My friend Heather had an interesting point when she was telling me about the ups and downs she had dealt with in her past marriages.  She said “Money issues are never actually about money. They are about differences in mindset and heart issues.”  

Now I think we are getting somewhere.

Heather went on to talk about the difference between abundance mentality and scarcity mentality and the different ways it affects how she and her husband approach money.  This is not the first time I have heard this theory.  Stephen Covey discusses it at length in his book “The 7 Habits of Highly Effective People”.  The scarcity mentality is one in which you believe there is only so much pie to go around, so if someone else has some pie that is less for you.  The abundance mentality is one in which you believe there is pie enough for everyone and just because someone else has some pie, does not mean you will have less.

I don’t think most people fall all in one camp or the other.  I think it depends on the topic.  There are certainly some things I feel like I fall in the abundance club and others in the scarcity club.

Leave Your Behind in the Past

Your past will effect how you handle money today.  The way your parents handled money, the things you have spent money on in the past and the way you handled money with another partner will all color how you perceive money.

If I have learned anything in researching and writing this article it is to leave your past in the past.  Your spouse is not your parents.  He is not your former partner.  Your spouse is here today because you both want to share your lives and support each other.  Don’t bring past problems into the present.

via GIPHY

The Road Forward

I have learned a lot in the past few days, both from my friends and the countless number of internet articles I have read.  Here are my five big takeaways.

  • It’s time to run through my Life Plan again, and this time, my spouse needs to be more than a head nodding support.
  • I need to reach out to my husband and find out what money means to him.
  • I also need to tell him why talking about money bothers me, and LISTEN when he does the same.
  • We need to put some of our money demons in the past.
  • We need to set a monthly date to talk about money.

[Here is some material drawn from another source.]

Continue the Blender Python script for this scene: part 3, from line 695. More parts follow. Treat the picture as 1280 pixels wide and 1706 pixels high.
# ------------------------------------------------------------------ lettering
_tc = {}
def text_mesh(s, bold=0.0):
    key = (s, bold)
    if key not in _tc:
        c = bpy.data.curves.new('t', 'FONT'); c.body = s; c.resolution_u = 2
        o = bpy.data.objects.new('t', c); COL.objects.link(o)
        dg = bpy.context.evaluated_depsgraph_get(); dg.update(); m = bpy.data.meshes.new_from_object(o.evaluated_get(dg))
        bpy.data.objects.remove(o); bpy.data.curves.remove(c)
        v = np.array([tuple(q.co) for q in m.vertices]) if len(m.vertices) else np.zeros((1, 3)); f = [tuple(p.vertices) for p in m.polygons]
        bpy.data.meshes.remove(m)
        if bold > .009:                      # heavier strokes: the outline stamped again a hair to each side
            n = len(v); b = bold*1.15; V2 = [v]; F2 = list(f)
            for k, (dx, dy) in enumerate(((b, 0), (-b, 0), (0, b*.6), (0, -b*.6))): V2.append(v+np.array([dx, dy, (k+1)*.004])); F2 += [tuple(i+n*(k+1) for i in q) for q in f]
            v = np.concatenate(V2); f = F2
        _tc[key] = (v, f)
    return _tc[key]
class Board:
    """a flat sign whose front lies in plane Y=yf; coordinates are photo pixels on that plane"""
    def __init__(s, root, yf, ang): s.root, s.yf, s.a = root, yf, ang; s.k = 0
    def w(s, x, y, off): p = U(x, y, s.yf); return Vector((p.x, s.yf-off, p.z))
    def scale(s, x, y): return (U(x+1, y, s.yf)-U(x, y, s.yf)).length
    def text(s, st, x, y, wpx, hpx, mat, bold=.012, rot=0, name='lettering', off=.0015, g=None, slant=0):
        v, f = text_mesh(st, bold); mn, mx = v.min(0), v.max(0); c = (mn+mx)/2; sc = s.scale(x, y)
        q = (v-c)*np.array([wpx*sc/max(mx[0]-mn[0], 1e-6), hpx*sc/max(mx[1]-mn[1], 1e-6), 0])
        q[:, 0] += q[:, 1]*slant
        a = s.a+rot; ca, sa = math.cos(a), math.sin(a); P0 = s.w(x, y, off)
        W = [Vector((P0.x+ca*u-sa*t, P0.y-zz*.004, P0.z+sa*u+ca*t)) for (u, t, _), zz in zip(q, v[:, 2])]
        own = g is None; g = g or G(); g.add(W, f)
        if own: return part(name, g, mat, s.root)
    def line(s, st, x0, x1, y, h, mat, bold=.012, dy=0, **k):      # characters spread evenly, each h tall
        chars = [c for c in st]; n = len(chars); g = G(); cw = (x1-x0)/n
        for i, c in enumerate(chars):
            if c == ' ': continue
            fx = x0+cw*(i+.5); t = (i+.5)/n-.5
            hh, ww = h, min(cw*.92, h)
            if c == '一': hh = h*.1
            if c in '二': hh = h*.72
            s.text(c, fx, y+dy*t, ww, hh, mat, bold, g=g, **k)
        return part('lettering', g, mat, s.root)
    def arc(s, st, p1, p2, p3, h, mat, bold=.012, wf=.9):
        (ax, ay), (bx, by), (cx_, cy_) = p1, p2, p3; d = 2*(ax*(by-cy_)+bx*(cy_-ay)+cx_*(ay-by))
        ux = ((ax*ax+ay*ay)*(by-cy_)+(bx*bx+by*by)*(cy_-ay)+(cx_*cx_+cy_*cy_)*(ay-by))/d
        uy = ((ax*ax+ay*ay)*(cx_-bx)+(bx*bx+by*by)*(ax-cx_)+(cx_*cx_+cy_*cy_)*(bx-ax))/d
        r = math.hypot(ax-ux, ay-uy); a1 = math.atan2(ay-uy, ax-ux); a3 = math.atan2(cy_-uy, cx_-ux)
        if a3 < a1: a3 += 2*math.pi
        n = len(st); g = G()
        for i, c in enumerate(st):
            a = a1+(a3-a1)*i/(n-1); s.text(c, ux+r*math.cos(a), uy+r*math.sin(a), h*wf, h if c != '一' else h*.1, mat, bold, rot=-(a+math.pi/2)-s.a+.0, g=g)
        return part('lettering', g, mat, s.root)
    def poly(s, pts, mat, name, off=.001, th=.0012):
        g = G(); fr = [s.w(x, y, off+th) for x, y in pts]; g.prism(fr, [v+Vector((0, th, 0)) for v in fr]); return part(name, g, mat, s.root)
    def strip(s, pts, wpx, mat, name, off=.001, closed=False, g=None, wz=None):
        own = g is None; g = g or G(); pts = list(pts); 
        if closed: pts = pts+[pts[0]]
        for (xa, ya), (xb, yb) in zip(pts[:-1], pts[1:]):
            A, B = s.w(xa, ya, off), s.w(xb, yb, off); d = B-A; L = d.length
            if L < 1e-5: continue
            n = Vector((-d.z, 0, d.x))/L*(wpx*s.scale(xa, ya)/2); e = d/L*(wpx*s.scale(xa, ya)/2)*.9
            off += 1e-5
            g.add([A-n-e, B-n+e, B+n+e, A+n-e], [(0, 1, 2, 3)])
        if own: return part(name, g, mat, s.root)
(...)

I would love to hear your thoughts on money and marriage.  Is there anything I missed?  Anything you would like to add?  Please leave your thoughts in the comments section below.

14 Comments

  1. Keli

    July 7, 2017 at 7:08 pm

    Awesome article!

    1. Michele Cook

      July 7, 2017 at 7:12 pm

      Thank You Keli!

  2. Patty

    July 7, 2017 at 7:21 pm

    Money is definitely our biggest point of stress in our marriage. Lots of it or not enough… doesn’t matter.
    Communication has been HUGE. We plan for monthly budget meetings. Doesn’t always happen but the months we name every dollar (thanks Dave Ramsey 😉) we feel so much better about it.
    What an awesome post!!

    1. Michele Cook

      July 7, 2017 at 8:33 pm

      Thank you Patty!

      I love Dave Ramsey! We have started and stopped his program about three times in the past 10 years. Some has stuck, some hasn’t. We probably need to work a little more on it!

  3. Karthik

    July 7, 2017 at 7:56 pm

    Awesome article!

  4. Jordan

    July 7, 2017 at 7:59 pm

    My hubs and I keep our money separate except for some incidental items. We each have things that we cover and then have to discuss things that come up. Each even has a retirement plan for themselves. That said, we do share our worries, successes, and details. I like Dave Ramsey’s advice on how couples plan money together, along with the budgeting of “blow money” for each and the personality issues you mentioned. If there is debt or money troubles then I’d think he’d say seek help and open communication but to budget once a month and don’t talk about it otherwise so it doesn’t ruin your relationship.

    1. Michele Cook

      July 7, 2017 at 8:36 pm

      We work very similarly. We do need to work on the monthly money talks though!

      1. Jordan

        July 7, 2017 at 8:42 pm

        I liked that he said that, and I could tell others in the Financial Peace University class liked it a lot too. That way the negative only had to be hashed once a month 😬

  5. Amy @ LifeZemplified

    July 10, 2017 at 1:11 pm

    Personal finance is truly personal. What works for some won’t work for others. With that being said, I’ll share one thing that really helped. We focused on not just looking at today, or next month, or even a few months after that, but to look years ahead. Where did we want to be financially – debt-free, amount $X saved, financially independent, retired early, etc.? What were our long term goals? Travel, self-employment, pay for kids college, etc. Then we figured out what it was going to take to get there. We got on the same page with each other and are working towards the same agreed upon goals. All financials are combined for us. Best of luck!

    1. Michele Cook

      July 11, 2017 at 4:59 pm

      Amy that’s such good advice. I really hope to get that type of set up with my husband.

      Thanks for the comment!

  6. Kay

    July 10, 2017 at 3:48 pm

    Such an important issue to think through! I’m thankful my husband and I have always been pretty much in agreement when it comes to money, because I’ve seen the struggle it can cause. Differing personalities and goals can really affect how couples view the use of money. I really do believe that communication is the key. And it is never too late to start!

    1. Michele Cook

      July 11, 2017 at 5:01 pm

      Kay you are so right, it’s never too late to start. I hope we all remember that when we are grumbling at our significant other 😉

  7. Terri

    July 11, 2017 at 2:57 pm

    My husband and I have been married over 40 years. Our biggest fights were about money. We solved it, for the most part, by each of us having our own checking account, and being responsible for certain bills. It seems to work for us.

    1. Michele Cook

      July 11, 2017 at 4:56 pm

      Thanks for the perspective Terri! I think this is an approach that works for lots of couples.
      Congratulations on 40 years of marriage!